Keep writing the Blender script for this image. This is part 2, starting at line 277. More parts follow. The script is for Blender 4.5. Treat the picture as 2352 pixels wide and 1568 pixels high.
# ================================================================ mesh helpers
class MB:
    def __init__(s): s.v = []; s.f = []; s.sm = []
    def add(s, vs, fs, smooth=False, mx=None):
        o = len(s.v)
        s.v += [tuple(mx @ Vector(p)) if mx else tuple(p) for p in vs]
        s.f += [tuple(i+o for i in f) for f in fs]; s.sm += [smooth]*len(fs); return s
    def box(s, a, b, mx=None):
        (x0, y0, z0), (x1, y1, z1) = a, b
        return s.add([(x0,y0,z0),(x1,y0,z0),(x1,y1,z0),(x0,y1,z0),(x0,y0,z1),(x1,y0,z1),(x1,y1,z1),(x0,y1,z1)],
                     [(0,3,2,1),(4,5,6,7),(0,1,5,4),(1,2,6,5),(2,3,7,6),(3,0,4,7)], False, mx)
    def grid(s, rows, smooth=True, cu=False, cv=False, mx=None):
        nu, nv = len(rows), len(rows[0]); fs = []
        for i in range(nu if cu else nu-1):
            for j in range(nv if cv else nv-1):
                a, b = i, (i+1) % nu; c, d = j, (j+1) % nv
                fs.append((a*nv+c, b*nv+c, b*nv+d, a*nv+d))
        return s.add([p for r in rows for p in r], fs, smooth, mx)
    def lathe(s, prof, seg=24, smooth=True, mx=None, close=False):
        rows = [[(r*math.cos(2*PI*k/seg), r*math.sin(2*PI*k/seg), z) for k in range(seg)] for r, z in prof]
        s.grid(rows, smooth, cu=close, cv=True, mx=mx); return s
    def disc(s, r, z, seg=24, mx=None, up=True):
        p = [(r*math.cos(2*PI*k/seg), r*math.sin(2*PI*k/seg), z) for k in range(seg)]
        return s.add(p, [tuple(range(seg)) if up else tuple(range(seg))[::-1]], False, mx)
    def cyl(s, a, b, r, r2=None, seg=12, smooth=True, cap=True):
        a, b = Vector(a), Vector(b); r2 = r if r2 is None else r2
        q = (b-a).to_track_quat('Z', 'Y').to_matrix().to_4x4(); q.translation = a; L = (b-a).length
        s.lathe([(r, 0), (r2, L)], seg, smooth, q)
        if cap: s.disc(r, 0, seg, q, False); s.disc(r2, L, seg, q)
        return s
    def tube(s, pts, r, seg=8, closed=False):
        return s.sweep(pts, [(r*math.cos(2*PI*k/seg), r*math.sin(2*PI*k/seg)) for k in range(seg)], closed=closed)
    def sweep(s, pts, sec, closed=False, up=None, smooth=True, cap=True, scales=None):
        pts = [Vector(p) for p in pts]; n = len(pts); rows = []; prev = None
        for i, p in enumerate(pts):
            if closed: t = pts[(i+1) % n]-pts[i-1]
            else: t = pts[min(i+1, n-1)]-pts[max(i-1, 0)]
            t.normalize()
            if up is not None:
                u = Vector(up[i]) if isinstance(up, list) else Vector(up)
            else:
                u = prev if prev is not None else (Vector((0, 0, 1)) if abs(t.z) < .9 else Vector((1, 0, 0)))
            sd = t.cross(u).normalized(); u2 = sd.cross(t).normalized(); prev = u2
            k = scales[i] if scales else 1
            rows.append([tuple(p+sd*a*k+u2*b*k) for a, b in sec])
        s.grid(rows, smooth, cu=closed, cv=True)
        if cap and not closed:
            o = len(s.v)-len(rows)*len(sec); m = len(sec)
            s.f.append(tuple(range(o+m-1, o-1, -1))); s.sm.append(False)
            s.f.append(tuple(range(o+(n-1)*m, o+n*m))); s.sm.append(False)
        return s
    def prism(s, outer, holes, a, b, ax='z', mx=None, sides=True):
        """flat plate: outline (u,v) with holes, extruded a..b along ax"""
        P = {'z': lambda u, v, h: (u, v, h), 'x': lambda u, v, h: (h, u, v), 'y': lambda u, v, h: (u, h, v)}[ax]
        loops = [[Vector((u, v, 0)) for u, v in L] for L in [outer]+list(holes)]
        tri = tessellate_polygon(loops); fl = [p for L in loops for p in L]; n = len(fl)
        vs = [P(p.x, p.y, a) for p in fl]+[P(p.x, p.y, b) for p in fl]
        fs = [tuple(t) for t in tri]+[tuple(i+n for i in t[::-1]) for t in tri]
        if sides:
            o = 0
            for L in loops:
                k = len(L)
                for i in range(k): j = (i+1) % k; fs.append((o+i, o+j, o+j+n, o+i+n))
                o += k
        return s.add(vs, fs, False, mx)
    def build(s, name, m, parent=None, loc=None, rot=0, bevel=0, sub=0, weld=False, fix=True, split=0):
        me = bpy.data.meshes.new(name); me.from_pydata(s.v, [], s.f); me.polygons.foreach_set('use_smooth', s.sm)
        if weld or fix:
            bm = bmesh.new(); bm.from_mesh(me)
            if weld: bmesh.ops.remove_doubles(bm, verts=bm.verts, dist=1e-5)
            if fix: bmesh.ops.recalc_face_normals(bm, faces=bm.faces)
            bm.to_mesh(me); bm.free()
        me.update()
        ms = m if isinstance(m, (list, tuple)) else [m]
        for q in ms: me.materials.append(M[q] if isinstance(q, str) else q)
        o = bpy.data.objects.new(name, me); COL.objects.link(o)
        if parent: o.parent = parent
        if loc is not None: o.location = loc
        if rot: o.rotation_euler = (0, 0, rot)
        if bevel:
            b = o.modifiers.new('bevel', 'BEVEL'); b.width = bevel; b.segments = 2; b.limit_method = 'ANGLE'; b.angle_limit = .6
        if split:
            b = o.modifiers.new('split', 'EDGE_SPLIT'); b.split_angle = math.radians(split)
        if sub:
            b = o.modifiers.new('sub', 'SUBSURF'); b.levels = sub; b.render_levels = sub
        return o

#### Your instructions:
Make an exact copy of the listing, including every line.

#### Final answer:
Keep writing the Blender script for this image. This is part 2, starting at line 277. More parts follow. The script is for Blender 4.5. Treat the picture as 2352 pixels wide and 1568 pixels high.
# ================================================================ mesh helpers
class MB:
    def __init__(s): s.v = []; s.f = []; s.sm = []
    def add(s, vs, fs, smooth=False, mx=None):
        o = len(s.v)
        s.v += [tuple(mx @ Vector(p)) if mx else tuple(p) for p in vs]
        s.f += [tuple(i+o for i in f) for f in fs]; s.sm += [smooth]*len(fs); return s
    def box(s, a, b, mx=None):
        (x0, y0, z0), (x1, y1, z1) = a, b
        return s.add([(x0,y0,z0),(x1,y0,z0),(x1,y1,z0),(x0,y1,z0),(x0,y0,z1),(x1,y0,z1),(x1,y1,z1),(x0,y1,z1)],
                     [(0,3,2,1),(4,5,6,7),(0,1,5,4),(1,2,6,5),(2,3,7,6),(3,0,4,7)], False, mx)
    def grid(s, rows, smooth=True, cu=False, cv=False, mx=None):
        nu, nv = len(rows), len(rows[0]); fs = []
        for i in range(nu if cu else nu-1):
            for j in range(nv if cv else nv-1):
                a, b = i, (i+1) % nu; c, d = j, (j+1) % nv
                fs.append((a*nv+c, b*nv+c, b*nv+d, a*nv+d))
        return s.add([p for r in rows for p in r], fs, smooth, mx)
    def lathe(s, prof, seg=24, smooth=True, mx=None, close=False):
        rows = [[(r*math.cos(2*PI*k/seg), r*math.sin(2*PI*k/seg), z) for k in range(seg)] for r, z in prof]
        s.grid(rows, smooth, cu=close, cv=True, mx=mx); return s
    def disc(s, r, z, seg=24, mx=None, up=True):
        p = [(r*math.cos(2*PI*k/seg), r*math.sin(2*PI*k/seg), z) for k in range(seg)]
        return s.add(p, [tuple(range(seg)) if up else tuple(range(seg))[::-1]], False, mx)
    def cyl(s, a, b, r, r2=None, seg=12, smooth=True, cap=True):
        a, b = Vector(a), Vector(b); r2 = r if r2 is None else r2
        q = (b-a).to_track_quat('Z', 'Y').to_matrix().to_4x4(); q.translation = a; L = (b-a).length
        s.lathe([(r, 0), (r2, L)], seg, smooth, q)
        if cap: s.disc(r, 0, seg, q, False); s.disc(r2, L, seg, q)
        return s
    def tube(s, pts, r, seg=8, closed=False):
        return s.sweep(pts, [(r*math.cos(2*PI*k/seg), r*math.sin(2*PI*k/seg)) for k in range(seg)], closed=closed)
    def sweep(s, pts, sec, closed=False, up=None, smooth=True, cap=True, scales=None):
        pts = [Vector(p) for p in pts]; n = len(pts); rows = []; prev = None
        for i, p in enumerate(pts):
            if closed: t = pts[(i+1) % n]-pts[i-1]
            else: t = pts[min(i+1, n-1)]-pts[max(i-1, 0)]
            t.normalize()
            if up is not None:
                u = Vector(up[i]) if isinstance(up, list) else Vector(up)
            else:
                u = prev if prev is not None else (Vector((0, 0, 1)) if abs(t.z) < .9 else Vector((1, 0, 0)))
            sd = t.cross(u).normalized(); u2 = sd.cross(t).normalized(); prev = u2
            k = scales[i] if scales else 1
            rows.append([tuple(p+sd*a*k+u2*b*k) for a, b in sec])
        s.grid(rows, smooth, cu=closed, cv=True)
        if cap and not closed:
            o = len(s.v)-len(rows)*len(sec); m = len(sec)
            s.f.append(tuple(range(o+m-1, o-1, -1))); s.sm.append(False)
            s.f.append(tuple(range(o+(n-1)*m, o+n*m))); s.sm.append(False)
        return s
    def prism(s, outer, holes, a, b, ax='z', mx=None, sides=True):
        """flat plate: outline (u,v) with holes, extruded a..b along ax"""
        P = {'z': lambda u, v, h: (u, v, h), 'x': lambda u, v, h: (h, u, v), 'y': lambda u, v, h: (u, h, v)}[ax]
        loops = [[Vector((u, v, 0)) for u, v in L] for L in [outer]+list(holes)]
        tri = tessellate_polygon(loops); fl = [p for L in loops for p in L]; n = len(fl)
        vs = [P(p.x, p.y, a) for p in fl]+[P(p.x, p.y, b) for p in fl]
        fs = [tuple(t) for t in tri]+[tuple(i+n for i in t[::-1]) for t in tri]
        if sides:
            o = 0
            for L in loops:
                k = len(L)
                for i in range(k): j = (i+1) % k; fs.append((o+i, o+j, o+j+n, o+i+n))
                o += k
        return s.add(vs, fs, False, mx)
    def build(s, name, m, parent=None, loc=None, rot=0, bevel=0, sub=0, weld=False, fix=True, split=0):
        me = bpy.data.meshes.new(name); me.from_pydata(s.v, [], s.f); me.polygons.foreach_set('use_smooth', s.sm)
        if weld or fix:
            bm = bmesh.new(); bm.from_mesh(me)
            if weld: bmesh.ops.remove_doubles(bm, verts=bm.verts, dist=1e-5)
            if fix: bmesh.ops.recalc_face_normals(bm, faces=bm.faces)
            bm.to_mesh(me); bm.free()
        me.update()
        ms = m if isinstance(m, (list, tuple)) else [m]
        for q in ms: me.materials.append(M[q] if isinstance(q, str) else q)
        o = bpy.data.objects.new(name, me); COL.objects.link(o)
        if parent: o.parent = parent
        if loc is not None: o.location = loc
        if rot: o.rotation_euler = (0, 0, rot)
        if bevel:
            b = o.modifiers.new('bevel', 'BEVEL'); b.width = bevel; b.segments = 2; b.limit_method = 'ANGLE'; b.angle_limit = .6
        if split:
            b = o.modifiers.new('split', 'EDGE_SPLIT'); b.split_angle = math.radians(split)
        if sub:
            b = o.modifiers.new('sub', 'SUBSURF'); b.levels = sub; b.render_levels = sub
        return o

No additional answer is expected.